WRITTEN INSTRUCTION: Your task is to retype, word for word, the lines from the start of the data through the line holding "from mathutils import Vector, Matrix". Do not include the pictures.

--- BEGIN ---

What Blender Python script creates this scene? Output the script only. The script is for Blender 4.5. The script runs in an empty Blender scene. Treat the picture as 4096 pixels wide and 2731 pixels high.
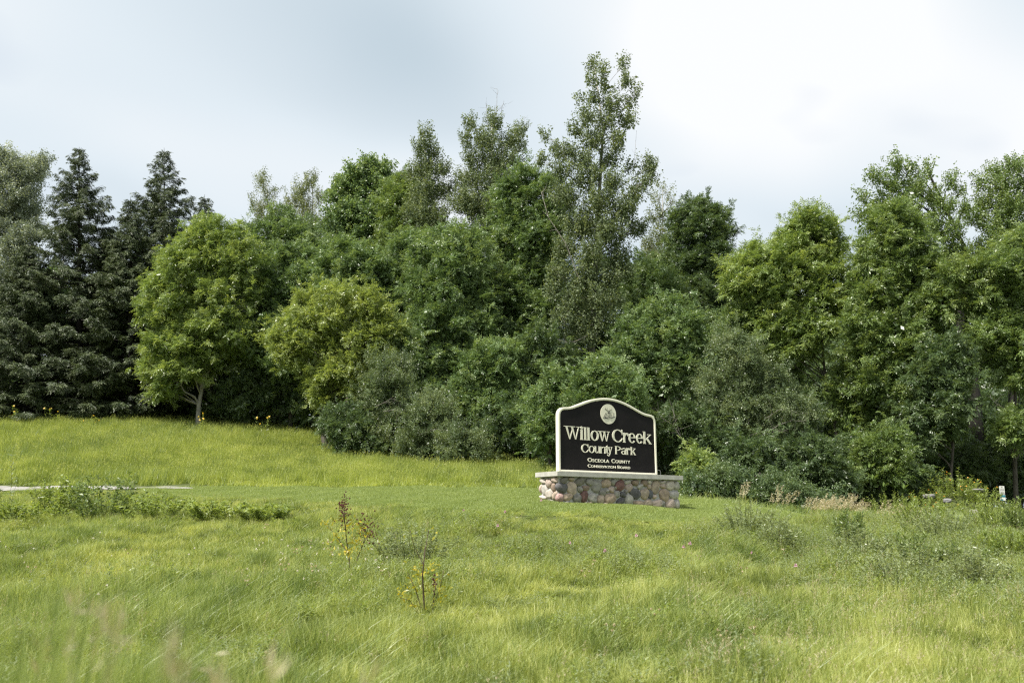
import bpy, bmesh, math, random
import numpy as np
from mathutils import Vector, Matrix

random.seed(7)
RNG = np.random.default_rng(11)
scene = bpy.context.scene
COL = scene.collection

# ------------------------------------------------------------------ camera
FPX = 3580.0                       # focal length in pixels of a 4096 px wide frame
PITCH = math.atan((2080.0 - 1365.5) / FPX)
EYE = np.array([0.0, 0.0, 1.7])
cam_d = bpy.data.cameras.new('camera')
cam_d.sensor_width = 36.0
cam_d.lens = 36.0 * FPX / 4096.0
cam_d.clip_end = 4000.0
cam_d.clip_start = 0.05
cam_d.dof.use_dof = True
cam_d.dof.focus_distance = 23.6
cam_d.dof.aperture_fstop = 1.7
cam = bpy.data.objects.new('camera', cam_d)
cam.location = EYE
cam.rotation_euler = (math.radians(90) + PITCH, 0, 0)
COL.objects.link(cam)
scene.camera = cam

# ------------------------------------------------------------------ light
SUN_AZ = math.radians(-132)        # direction to the sun, clockwise from +Y (behind the camera, to the left)
SUN_EL = math.radians(55)
sun_dir = Vector((math.sin(SUN_AZ) * math.cos(SUN_EL), math.cos(SUN_AZ) * math.cos(SUN_EL), math.sin(SUN_EL)))
sd = bpy.data.lights.new('sun', 'SUN')
sd.energy = 4.5
sd.angle = math.radians(2.5)
sd.color = (1.0, 0.955, 0.87)
sun = bpy.data.objects.new('sun', sd)
sun.rotation_euler = (-sun_dir).to_track_quat('-Z', 'Y').to_euler()
sun.location = (-30, -30, 40)
COL.objects.link(sun)

world = bpy.data.worlds.new('World')
scene.world = world
world.use_nodes = True
wn, wl = world.node_tree.nodes, world.node_tree.links
wn.clear()
SKY_STRENGTH = 0.1
w_out = wn.new('ShaderNodeOutputWorld')
w_bg = wn.new('ShaderNodeBackground')
w_bg.inputs['Strength'].default_value = SKY_STRENGTH
sky = wn.new('ShaderNodeTexSky')
sky.sky_type = 'NISHITA'
sky.sun_disc = False
sky.sun_elevation = SUN_EL
sky.sun_rotation = SUN_AZ
sky.altitude = 400
sky.air_density = 1.0
sky.dust_density = 2.0
tc = wn.new('ShaderNodeTexCoord')
# thin cloud deck: direction projected on a flat layer, two scales of noise
sep = wn.new('ShaderNodeSeparateXYZ'); wl.new(tc.outputs['Generated'], sep.inputs[0])
zmx = wn.new('ShaderNodeMath'); zmx.operation = 'MAXIMUM'; zmx.inputs[1].default_value = 0.0
wl.new(sep.outputs['Z'], zmx.inputs[0])
zad = wn.new('ShaderNodeMath'); zad.operation = 'ADD'; zad.inputs[1].default_value = 0.22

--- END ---

TASK RESULT:
What Blender Python script creates this scene? Output the script only. The script is for Blender 4.5. The script runs in an empty Blender scene. Treat the picture as 4096 pixels wide and 2731 pixels high.
import bpy, bmesh, math, random
import numpy as np
from mathutils import Vector, Matrix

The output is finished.